The Girl Who Saved the King of Sweden

Jonas Jonasson

Pages

432

Year

2013

Difficulty

Easy

Themes

apartheid, nuclear weapons, humor, absurdity, history

Nombeko Mayeki grows up on a rubbish dump in Soweto, South Africa, during apartheid. Through a chain of wildly improbable events, she ends up working in a secret nuclear weapons facility, stealing an atomic bomb, and eventually crossing paths with the King of Sweden. Jonasson applies the same absurdist formula that made his debut a sensation: take real history, add fictional characters of superhuman resilience and minimal common sense, and see what happens.

Why Start Here

If you loved the first novel and want more of Jonasson’s particular brand of comic fiction, this delivers exactly that.
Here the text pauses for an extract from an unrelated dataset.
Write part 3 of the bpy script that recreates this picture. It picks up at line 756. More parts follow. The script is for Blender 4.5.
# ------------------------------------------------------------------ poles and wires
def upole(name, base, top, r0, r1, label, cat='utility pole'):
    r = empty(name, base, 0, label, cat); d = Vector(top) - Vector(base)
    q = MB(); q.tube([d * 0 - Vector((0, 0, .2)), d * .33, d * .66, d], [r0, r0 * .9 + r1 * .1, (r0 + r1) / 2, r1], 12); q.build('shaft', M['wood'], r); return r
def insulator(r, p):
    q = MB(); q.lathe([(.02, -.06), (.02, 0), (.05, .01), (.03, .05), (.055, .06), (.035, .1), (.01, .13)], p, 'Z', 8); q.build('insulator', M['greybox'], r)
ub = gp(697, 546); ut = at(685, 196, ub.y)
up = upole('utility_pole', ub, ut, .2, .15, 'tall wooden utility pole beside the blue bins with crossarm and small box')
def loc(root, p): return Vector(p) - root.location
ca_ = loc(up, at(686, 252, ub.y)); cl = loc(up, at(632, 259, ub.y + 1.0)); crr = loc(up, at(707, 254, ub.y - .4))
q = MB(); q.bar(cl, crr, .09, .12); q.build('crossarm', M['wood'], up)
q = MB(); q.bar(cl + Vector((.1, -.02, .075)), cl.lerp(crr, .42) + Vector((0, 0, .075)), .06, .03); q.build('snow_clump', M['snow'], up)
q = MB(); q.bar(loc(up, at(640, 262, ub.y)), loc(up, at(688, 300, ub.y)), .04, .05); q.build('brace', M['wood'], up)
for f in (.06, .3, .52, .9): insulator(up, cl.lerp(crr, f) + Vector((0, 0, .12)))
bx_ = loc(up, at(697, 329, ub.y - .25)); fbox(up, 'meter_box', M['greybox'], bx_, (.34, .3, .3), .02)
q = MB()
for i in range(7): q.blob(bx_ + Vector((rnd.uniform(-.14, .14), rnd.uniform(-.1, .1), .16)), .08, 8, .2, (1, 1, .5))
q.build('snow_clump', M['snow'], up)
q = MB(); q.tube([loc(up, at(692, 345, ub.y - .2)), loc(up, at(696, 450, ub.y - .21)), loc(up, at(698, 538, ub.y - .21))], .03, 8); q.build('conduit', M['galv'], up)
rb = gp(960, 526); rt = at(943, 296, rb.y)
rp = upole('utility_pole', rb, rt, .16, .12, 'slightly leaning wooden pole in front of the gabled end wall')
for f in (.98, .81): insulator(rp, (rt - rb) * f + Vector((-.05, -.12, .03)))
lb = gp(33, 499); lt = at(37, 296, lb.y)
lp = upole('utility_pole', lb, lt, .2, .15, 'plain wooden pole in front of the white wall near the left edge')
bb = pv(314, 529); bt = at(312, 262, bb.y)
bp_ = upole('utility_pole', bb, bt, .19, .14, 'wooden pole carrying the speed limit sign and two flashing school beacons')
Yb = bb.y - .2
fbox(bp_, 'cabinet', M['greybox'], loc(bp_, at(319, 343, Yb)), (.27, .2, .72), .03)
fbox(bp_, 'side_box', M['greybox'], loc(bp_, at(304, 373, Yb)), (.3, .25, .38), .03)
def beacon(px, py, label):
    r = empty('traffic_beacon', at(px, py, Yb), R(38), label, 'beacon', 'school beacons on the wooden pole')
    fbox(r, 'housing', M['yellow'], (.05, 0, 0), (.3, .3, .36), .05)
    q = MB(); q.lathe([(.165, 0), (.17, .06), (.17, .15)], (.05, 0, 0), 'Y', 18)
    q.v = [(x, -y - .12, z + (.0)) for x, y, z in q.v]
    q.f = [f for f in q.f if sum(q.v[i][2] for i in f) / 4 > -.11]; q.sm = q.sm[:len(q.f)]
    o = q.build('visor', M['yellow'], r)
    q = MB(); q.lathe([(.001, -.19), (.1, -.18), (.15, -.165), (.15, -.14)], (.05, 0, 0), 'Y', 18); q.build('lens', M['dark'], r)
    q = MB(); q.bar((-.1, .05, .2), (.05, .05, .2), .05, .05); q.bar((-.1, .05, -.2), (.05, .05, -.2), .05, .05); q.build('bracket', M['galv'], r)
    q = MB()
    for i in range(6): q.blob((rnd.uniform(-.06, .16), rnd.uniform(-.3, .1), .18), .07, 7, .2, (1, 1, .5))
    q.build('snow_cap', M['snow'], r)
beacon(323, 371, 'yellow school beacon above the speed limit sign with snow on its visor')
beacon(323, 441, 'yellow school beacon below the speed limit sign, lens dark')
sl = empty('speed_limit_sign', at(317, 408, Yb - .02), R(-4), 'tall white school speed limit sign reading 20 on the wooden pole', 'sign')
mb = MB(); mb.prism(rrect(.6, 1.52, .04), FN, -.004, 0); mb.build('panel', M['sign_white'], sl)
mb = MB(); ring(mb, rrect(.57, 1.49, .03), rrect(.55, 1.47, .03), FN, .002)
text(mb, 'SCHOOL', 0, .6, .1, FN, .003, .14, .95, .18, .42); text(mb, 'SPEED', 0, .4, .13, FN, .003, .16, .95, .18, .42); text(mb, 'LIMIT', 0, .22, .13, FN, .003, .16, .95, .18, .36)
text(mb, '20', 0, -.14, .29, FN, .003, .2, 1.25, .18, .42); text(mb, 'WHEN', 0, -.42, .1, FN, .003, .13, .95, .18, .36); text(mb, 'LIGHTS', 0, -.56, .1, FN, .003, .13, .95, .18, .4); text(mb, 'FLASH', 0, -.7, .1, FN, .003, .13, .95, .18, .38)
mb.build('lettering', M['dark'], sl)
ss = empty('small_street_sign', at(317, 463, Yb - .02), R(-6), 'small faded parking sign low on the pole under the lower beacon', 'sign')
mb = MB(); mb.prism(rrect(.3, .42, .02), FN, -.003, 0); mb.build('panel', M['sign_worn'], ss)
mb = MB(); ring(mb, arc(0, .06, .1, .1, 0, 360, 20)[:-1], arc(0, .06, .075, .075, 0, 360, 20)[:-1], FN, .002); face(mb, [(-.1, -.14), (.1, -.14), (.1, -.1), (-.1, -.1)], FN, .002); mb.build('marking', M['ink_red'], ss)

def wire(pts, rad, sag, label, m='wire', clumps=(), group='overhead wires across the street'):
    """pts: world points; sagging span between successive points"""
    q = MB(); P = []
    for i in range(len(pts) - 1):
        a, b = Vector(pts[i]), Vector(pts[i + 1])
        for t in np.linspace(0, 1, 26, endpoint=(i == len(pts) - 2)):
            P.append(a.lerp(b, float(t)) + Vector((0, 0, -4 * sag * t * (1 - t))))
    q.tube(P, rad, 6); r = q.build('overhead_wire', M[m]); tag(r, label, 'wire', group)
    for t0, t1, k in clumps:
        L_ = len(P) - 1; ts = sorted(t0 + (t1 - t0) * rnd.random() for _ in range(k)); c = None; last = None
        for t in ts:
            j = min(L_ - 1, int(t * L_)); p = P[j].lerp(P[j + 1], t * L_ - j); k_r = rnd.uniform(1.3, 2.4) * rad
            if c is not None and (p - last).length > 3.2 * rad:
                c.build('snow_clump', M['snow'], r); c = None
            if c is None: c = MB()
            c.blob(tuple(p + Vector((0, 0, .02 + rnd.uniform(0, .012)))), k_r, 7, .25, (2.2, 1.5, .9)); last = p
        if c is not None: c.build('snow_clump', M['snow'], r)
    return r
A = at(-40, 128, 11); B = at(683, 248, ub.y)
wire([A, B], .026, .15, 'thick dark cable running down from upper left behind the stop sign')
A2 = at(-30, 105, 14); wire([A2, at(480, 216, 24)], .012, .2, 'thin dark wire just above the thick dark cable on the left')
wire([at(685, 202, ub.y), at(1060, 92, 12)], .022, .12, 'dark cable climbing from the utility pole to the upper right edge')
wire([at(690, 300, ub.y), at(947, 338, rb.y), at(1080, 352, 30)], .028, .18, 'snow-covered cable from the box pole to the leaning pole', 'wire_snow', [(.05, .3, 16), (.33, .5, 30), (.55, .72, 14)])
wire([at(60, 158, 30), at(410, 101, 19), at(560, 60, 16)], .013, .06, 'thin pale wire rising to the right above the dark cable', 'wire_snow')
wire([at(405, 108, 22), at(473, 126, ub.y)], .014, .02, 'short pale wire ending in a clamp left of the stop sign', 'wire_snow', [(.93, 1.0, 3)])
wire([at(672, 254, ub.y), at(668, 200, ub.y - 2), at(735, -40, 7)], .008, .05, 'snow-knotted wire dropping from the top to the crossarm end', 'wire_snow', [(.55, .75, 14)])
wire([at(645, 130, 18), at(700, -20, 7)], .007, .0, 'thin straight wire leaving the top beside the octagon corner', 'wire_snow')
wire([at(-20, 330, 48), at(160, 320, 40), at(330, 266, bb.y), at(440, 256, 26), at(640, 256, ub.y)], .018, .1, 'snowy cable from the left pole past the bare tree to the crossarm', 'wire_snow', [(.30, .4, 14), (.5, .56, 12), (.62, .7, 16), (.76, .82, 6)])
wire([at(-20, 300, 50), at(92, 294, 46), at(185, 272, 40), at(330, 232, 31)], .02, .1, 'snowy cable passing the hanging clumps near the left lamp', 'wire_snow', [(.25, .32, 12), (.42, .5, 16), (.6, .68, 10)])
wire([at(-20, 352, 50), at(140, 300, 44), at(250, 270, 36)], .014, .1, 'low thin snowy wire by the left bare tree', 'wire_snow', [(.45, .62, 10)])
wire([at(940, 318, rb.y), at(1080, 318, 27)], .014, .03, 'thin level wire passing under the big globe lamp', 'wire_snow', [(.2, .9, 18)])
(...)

The formula is similar but the setting is different, moving from the Cold War to apartheid South Africa, with a female protagonist whose resourcefulness and dry wit rival Allan Karlsson’s. It is slightly longer and more sprawling than the debut, but equally entertaining.

What to Expect

A 432-page comic novel with the same alternating structure of historical and contemporary storylines. The humor is broad and the coincidences outrageous. Jonasson does not shy away from serious subjects like apartheid and nuclear proliferation, but treats them with the same irreverent absurdism he applies to everything.